Changes to SMI will lead to an increase in debt, so our responsibility to talk to clients about illness protection, not just life cover, will grow too

Changes to Support for Mortgage Interest are getting ever closer and advisers must highlight this to clients whenever they review or arrange a mortgage.

Advisers no doubt already encourage their clients to think about the consequences — in the event of becoming ill and unable to work — of not taking out protection.

Some clients take the advice on board but many think they can manage without protection. Unfortunately, a good proportion of that attitude stems from a feeling that the state will be there to provide.

Closer scrutiny of the support available to those struggling to meet their mortgage payments suggests this would not be the case. It never really has been the case — and is likely only to get worse.

SMI is currently in place to provide homeowners in receipt of certain income-related benefits with help towards interest payments on their mortgage. More than 100,000 people currently claim.

Previously, one could claim the benefit after a 13-week waiting period, but in April last year this increased to 39 weeks. Managing to pay one’s mortgage for nearly 10 months, along with all other regular household bills, would present a significant challenge for most borrowers who receive only state benefits and have no other income source.

That said, further planned changes to the system make things even more worrying.

Worrying changes

The current benefit covers mortgage interest up to a maximum loan amount of £200,000 (£100,000 in some cases) and the standard interest rate used to calculate SMI is 2.61 per cent. However, as of 5 April 2018, SMI will cease to be paid solely as a benefit and will be replaced by a loan.

The purpose of the loan will still be to provide support to borrowers to pay their mortgage interest (subject to the same limits above) but it will have to be repaid with interest if the claimant either sells their home or returns to work.

This means there will be not only the worry of repaying the loan itself but also uncertainty about how big the debt may become.

It is already difficult to imagine how hard it can be for families to cope with financial worries while dealing with serious illness. Rather than relying on SMI and struggling, the real answer lies in ensuring people are adequately protected.

In a UK financial capability report carried out in 2015, the Money Advice Service found that just over one-quarter of the working-age population had a savings buffer equivalent to three months’ income, and just over half of families had life cover.

Given these families may have to wait nearly 10 months to receive state help towards their mortgage interest, and after next year’s changes any help received will lead to an increase in debt, the future looks bleak.
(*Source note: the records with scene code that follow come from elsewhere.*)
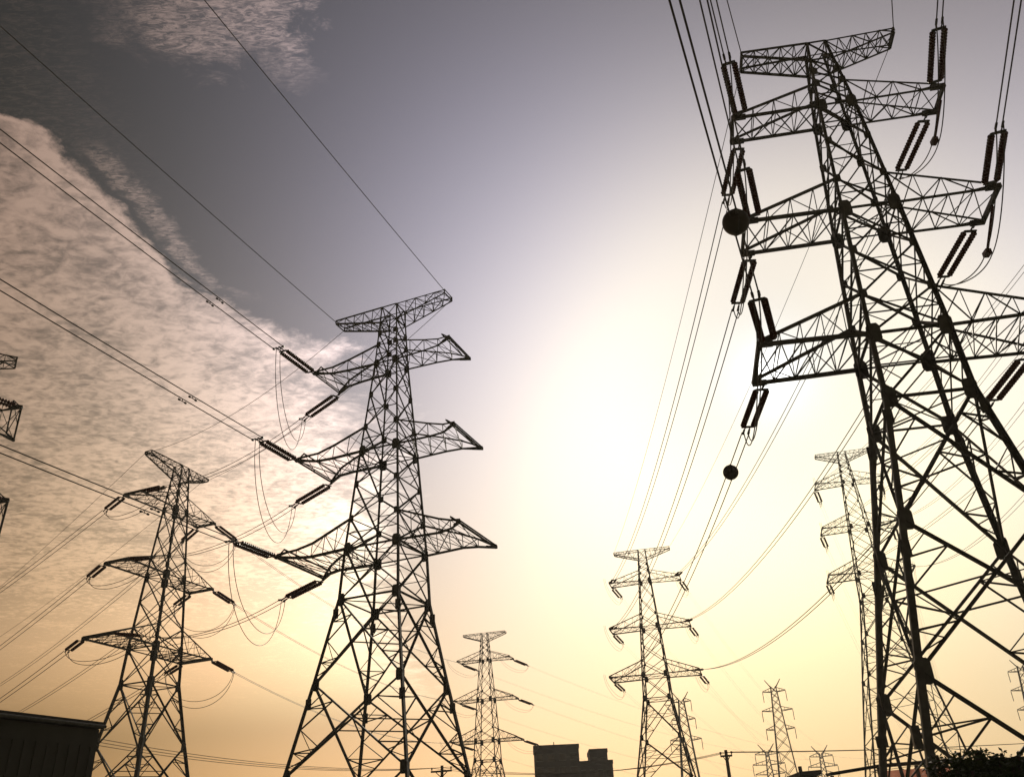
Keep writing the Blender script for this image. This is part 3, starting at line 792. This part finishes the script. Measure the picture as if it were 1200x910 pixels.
# low shelter, lower right; translucent sheet added so the sun lights the salmon patch
Yh = 44
A = at_y(972, 908, Yh); B = at_y(1032, 898, Yh); Cc_ = at_y(1082, 894, Yh)
t = thing('open_shelter', 'low shelter with thin dark roof and salmon canvas behind the nearest pylon\'s legs', 'shelter', (B.x, Yh, 0))
m = MB()
pr = [(A.x-B.x, A.z), (0, B.z), (Cc_.x-B.x+1.6, Cc_.z+.05)]
vs = []
for yy in (-.2, .5):
    for x, z_ in pr: vs.append((x, yy, z_))
    for x, z_ in pr: vs.append((x, yy, z_+.11))
m.add(vs, [(0, 1, 4, 3), (1, 2, 5, 4), (6, 9, 10, 7), (7, 10, 11, 8), (0, 6, 7, 1), (1, 7, 8, 2), (3, 4, 10, 9), (4, 5, 11, 10), (0, 3, 9, 6), (2, 8, 11, 5)])
m.build('roof', ROOFD, t)
xe = Cc_.x-B.x+1.5
for xx, hz in ((A.x-B.x+.2, A.z), (0, B.z), (xe*.5, (B.z+Cc_.z)/2), (xe, Cc_.z)):
    m = MB(); m.box((xx, .3, hz/2), .14, .14, hz); m.build('post', FIT, t)
m = MB(); n_ = 40
for i in range(n_):
    x0, x1 = .1+(xe-.2)*i/n_, .1+(xe-.2)*(i+1)/n_
    y0_, y1_ = .62+.04*math.sin(i*1.1), .62+.04*math.sin((i+1)*1.1)
    zt0 = B.z+(Cc_.z-B.z)*x0/xe-.12; zt1 = B.z+(Cc_.z-B.z)*x1/xe-.12
    m.add([(x0, y0_, .5), (x1, y1_, .5), (x1, y1_, zt1), (x0, y0_, zt0)], [(0, 1, 2, 3)])
m.build('added_backlit_sheet', BACKLIT_SHEET, t)  # sheet added behind the roof edge, where it catches full sun
A = at_y(937, 909, 60); B = at_y(962, 907.5, 60)
t = thing('small_shed', 'small dark shed roof left of the shelter with the added salmon sheet', 'shed', ((A.x+B.x)/2, 60, 0))
m = MB(); m.box((0, 1.5, A.z/2), (B.x-A.x)*.9, 2.6, A.z-.05); m.build('wall', WALLD, t)
m = MB(); w_ = (B.x-A.x)/2
m.add([(-w_, -.2, A.z), (w_, -.2, A.z+.05), (w_, 3.2, A.z), (-w_, 3.2, A.z), (-w_, -.2, A.z+.25), (w_, -.2, A.z+.3), (w_, 3.2, A.z+.25), (-w_, 3.2, A.z+.25)],
      [(3, 2, 1, 0), (4, 5, 6, 7), (0, 1, 5, 4), (1, 2, 6, 5), (2, 3, 7, 6), (3, 0, 4, 7)]); m.build('roof', ROOFD, t)
m = MB(); m.tube([(-w_*.4, 1, A.z+.2), (-w_*.4, 1, A.z+.65)], .12, 8); m.build('roof_vent', FIT, t)

# dark hut and shrubs in the lower right corner
Ys = 17.5
A = at_y(1118, 893, Ys); B = at_y(1290, 884, Ys)
t = thing('garden_hut', 'dark hut with a flat roof in the lower right corner behind shrubs', 'hut', (A.x, Ys, 0), -.48)
m = MB(); Hh = A.z-.12; Lx = B.x-A.x; m.box((Lx/2+.1, 2.0, Hh/2), Lx, 3.8, Hh)
for i in range(int(Lx/.2)): m.box((i*.2+.2, .09, Hh/2), .02, .03, Hh-.1)
m.build('wall', WALLD, t)
m = MB(); m.box((Lx/2+.1, 1.9, Hh+.06), Lx+.2, 4.1, .11); m.build('roof', ROOFD, t)
rng = random.Random(4)
def shrub(px, ytop, y, rad, label, n=5200, leaf=.10):
    T = at_y(px, ytop, y); H = T.z
    t = thing('shrub', label, 'shrub', (T.x, T.y, 0), 0, 'shrubs in the lower right corner')
    st = MB(); cl = []
    for k in range(7):
        a_ = rng.uniform(0, 6.28); tx, ty = rad*.6*math.cos(a_), rad*.6*math.sin(a_); hz = H*rng.uniform(.7, .97)
        pts = [(0, 0, 0), (tx*.3, ty*.3, hz*.4), (tx*.7, ty*.7, hz*.75), (tx, ty, hz)]
        st.tube(pts, .028, 6); cl.append((tx, ty, hz*.93, rad*.42)); cl.append((tx*.7, ty*.7, hz*.7, rad*.5)); cl.append((tx*.5, ty*.5, hz*.4, rad*.6))
    st.build('stems', BARK, t)
    m = MB()
    for i in range(n):
        cx, cy, cz, cr_ = rng.choice(cl)
        d = V((rng.gauss(0, 1), rng.gauss(0, 1), rng.gauss(0, 1))).normalized()*(cr_*1.25*rng.random()**.5)
        p = V((cx, cy, cz))+d
        if p.z < .1: continue
        if p.z > H*(1.0+.015*rng.random()): continue
        e1 = V((rng.gauss(0, 1), rng.gauss(0, 1), rng.gauss(0, .6))).normalized(); e2 = e1.cross(V((rng.gauss(0, 1), rng.gauss(0, 1), 1))).normalized()
        L_ = leaf*rng.uniform(.7, 1.3); w_ = L_*.45
        m.add([p, p+e1*L_*.5+e2*w_*.5, p+e1*L_, p+e1*L_*.5-e2*w_*.5], [(0, 1, 2, 3)])
    m.build('foliage', LEAF, t)
for px, yt, y, rad, lab in ((1098, 884, 16.6, .42, 'small dark shrub at the left end of the row, lowest of all'), (1116, 872, 16.4, .50, 'dark shrub second from the left in the row before the hut'),
                            (1140, 866, 16.8, .55, 'dark shrub third from the left in the row, with a pointed top'), (1166, 867, 16.5, .55, 'dark shrub fourth from the left in the row before the hut'),
                            (1192, 871, 16.7, .55, 'dark shrub cut by the right edge, last of the row before the hut')):
    shrub(px, yt, y, rad, lab)
hz = MB(); hz.box((0, 0, 29.5), 5100, 5100, 61)
hm = bpy.data.materials.new('haze_air'); hm.use_nodes = True; nt = hm.node_tree; nt.nodes.clear()
pv = nt.nodes.new('ShaderNodeVolumePrincipled'); pv.inputs['Density'].default_value = .0002; pv.inputs['Color'].default_value = (.95, .91, .85, 1); pv.inputs['Anisotropy'].default_value = .45
mo = nt.nodes.new('ShaderNodeOutputMaterial'); nt.links.new(pv.outputs[0], mo.inputs['Volume'])
ho = tag(hz.build('haze', hm), kind='stuff')
bpy.context.view_layer.update()
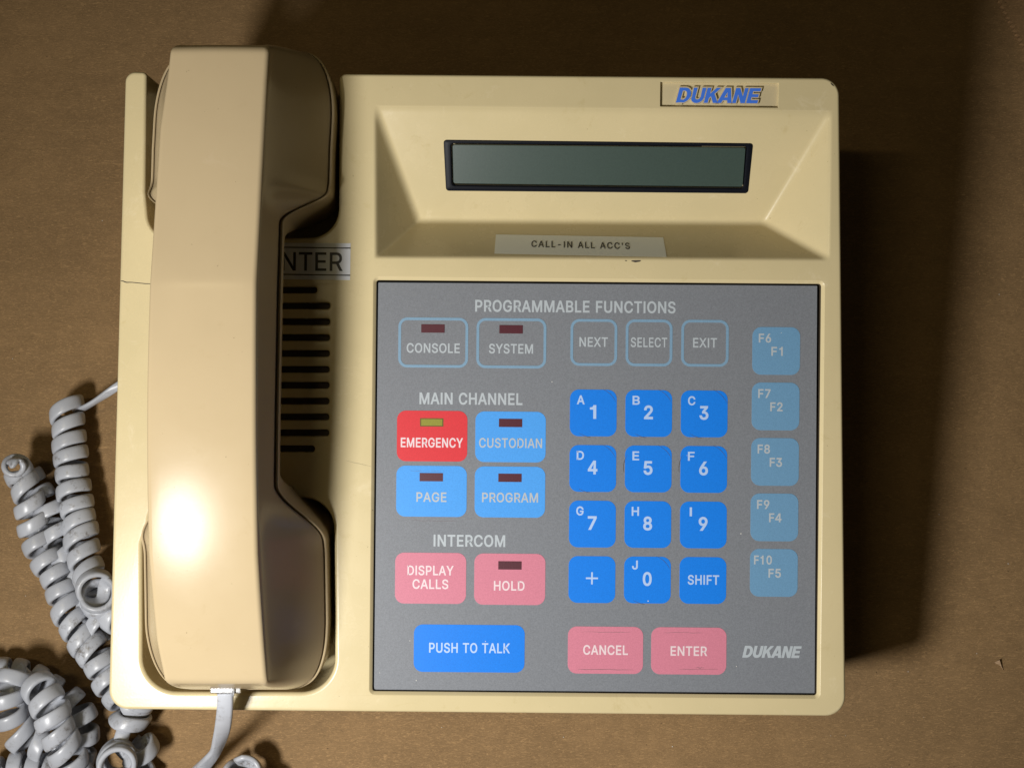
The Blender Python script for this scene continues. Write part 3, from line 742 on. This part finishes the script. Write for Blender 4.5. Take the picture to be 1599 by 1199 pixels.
# raised badge letters: cream bodies with blue faces
KB = (DIST) / FPX
me = loops_to_mesh(logo_loops(134 * KB, 24 * KB), 0.20, 0.38, 'badge_lettering')
let = place_flat('badge_lettering', me, BADGE, PHONE, P(1122, 149.5, -0.62), ORG)
me = loops_to_mesh(logo_loops(134 * KB, 24 * KB), -0.06, 0.03, 'badge_letter_face')
place_flat('letter_face', me, LOGOBLUE, let, P(1122, 149.5, -0.22), ORG)

# ------------------------------------------------------------------ display
def slope_local(px, py):
    q = PP(px, py, SL_P0, SL_N) - SL_P0
    return (q.dot(S_UX), q.dot(S_UY))
def slope_obj(name, Bb, mat, parent, mi=None, angle=40):
    vs = [SL_P0 + S_UX * p[0] + S_UY * p[1] + SL_N * p[2] for p in Bb.v]
    return mesh_obj(name, vs, Bb.f, mat, parent, ORG, angle, mi)
outer = round_poly([(*slope_local(x, y), 1.0) for x, y in ((692.5, 218.5), (1176, 224), (1168, 302), (696.5, 298))], 6)
inner = round_poly([(*slope_local(x, y), 0.8) for x, y in ((704.5, 224.5), (1166.5, 229.5), (1161, 294.5), (706.5, 289.5))], 6)
Bb = Builder()
a = Bb.loop(outer, -1.0); b = Bb.loop(outer, 0.10); c = Bb.loop(offset(outer, -0.25), 0.28); d = Bb.loop(offset(inner, 0.35), 0.22); e = Bb.loop(inner, -0.15); f = Bb.loop(inner, -1.2)
for s, t in ((a, b), (b, c), (c, d), (d, e), (e, f)): Bb.bridge(s, t)
bezel = slope_obj('display_bezel', Bb, BLACK, PHONE)
Bb = Builder()
lo = round_poly([(*slope_local(x, y), 0.7) for x, y in ((706.5, 226.5), (1164.5, 231.2), (1159.8, 292.2), (708, 287))], 5)
a = Bb.loop(offset(lo, -0.1), -0.12); b = Bb.loop(lo, -0.22); c = Bb.loop(lo, -1.0); Bb.bridge(a, b); Bb.bridge(b, c); Bb.fill(a)
slope_obj('display_screen', Bb, LCD, PHONE)

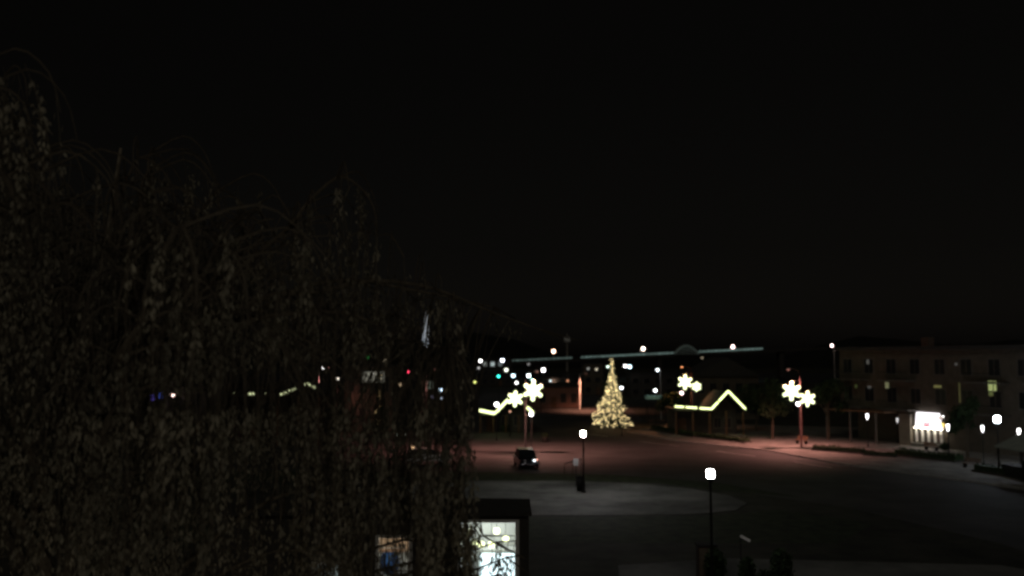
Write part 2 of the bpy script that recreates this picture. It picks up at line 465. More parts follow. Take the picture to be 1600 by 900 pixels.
# lamps on poles that show
def arm_lamp(px, py, Y, label, c, s, wide=.55, group='distant lamps of the town', base=0):
    p = P(px, py, Y)
    t = thing('street_lamp', label, 'street lamp', (p.x, p.y, base), 0, group); h = p.z - base
    MB().lathe([(.1, 0), (.1, .3), (.06, .32), (.05, h)], 8).build('pole', 'galv', t, True)
    MB().tube([(0, 0, h - .2), (-wide * .5, 0, h + .1), (-wide, 0, h + .12)], .035, 6).build('arm', 'galv', t)
    MB().ball((-wide, 0, h), .2 * Y / 140, 10, 6).build('globe', EMI(c, s), t, True)
    return t
arm_lamp(1032, 578, 150, 'white double lamp on a thin pole left of the snowflakes over the porch', (.85, .95, 1), 7, .5)
arm_lamp(1303, 540, 170, 'lone pinkish lamp high over the left end of the apartment roof', PINK, 9, .4)

# ------------------------------------------------------------------ traffic signals
def signal(px, py, Y, lit, label, s=5):
    p = P(px, py, Y); k = max(1, Y / 130)
    t = thing('traffic_signal', label, 'traffic light', (p.x, p.y - .0, 0), 0, 'traffic signals down the street')
    cols = {'red': (1, .05, .12), 'amber': (1, .5, .05), 'green': (.05, 1, .75), 'leaf': (.1, 1, .2)}
    pos = {'red': .33, 'amber': 0, 'green': -.33, 'leaf': -.33}
    cz = p.z - pos[lit] * k
    MB().lathe([(.1, 0), (.1, .4), (.06, .45), (.05, cz - .55 * k)], 8).build('pole', 'ironblack', t, True)
    MB().box(-.2 * k, .2 * k, -.12, .14, cz - .55 * k, cz + .55 * k).build('signal_head', 'ironblack', t, bevel=.03)
    for nm in ('red', 'amber', 'green'):
        on = nm == lit or (nm == 'green' and lit == 'leaf')
        c = cols[lit] if on else tuple(x * .08 for x in cols[nm])
        m = EMI(c, s) if on else mat('lens_off', c, .3)
        MB().tube([(0, -.125, cz + pos[nm] * k), (0, -.17, cz + pos[nm] * k)], .14 * k * (1.25 if on else 1), 12).build('lens', m, t)
signal(779, 588, 165, 'green', 'traffic signal showing green above the left lit gable', 5)
signal(638, 581, 140, 'red', 'traffic signal showing red seen through the weeping tree', 4)
signal(575, 558, 150, 'leaf', 'traffic signal with a faint green light above the pale sign', .5)

# ------------------------------------------------------------------ bridge
bt = thing('bridge', 'long low bridge with pale rail lights and a small arch across the distance', 'bridge', (0, 500, 0))
def bz(px): return P(px, 565.5 - (px - 755) * .0475, 500).z
def bx(px): return XatY(px, 500)
d = MB(); pts = [(bx(p), bz(p)) for p in (700, 860, 1000, 1186, 1290)]
for (xa, za), (xb, zb) in zip(pts[:-1], pts[1:]):
    d.add([(xa, -4, za - 2.2), (xb, -4, zb - 2.2), (xb, 4, zb - 2.2), (xa, 4, za - 2.2), (xa, -4, za - .8), (xb, -4, zb - .8), (xb, 4, zb - .8), (xa, 4, za - .8)],
          [(0,3,2,1),(4,5,6,7),(0,1,5,4),(1,2,6,5),(2,3,7,6),(3,0,4,7)])
d.build('deck', 'darkstucco', bt)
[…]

As a result, the respon­sibility to talk about illness protection, not just life cover, grows.

We need to ensure that, if and when a client has to deal with a life-changing illness or an inability to work, they will have peace of mind in knowing they are at least financially secure and can focus on getting better.

If we are armed with the information and can explain it clearly to clients, we have a better chance of engaging them with just how crucial it is to have the right protection in place.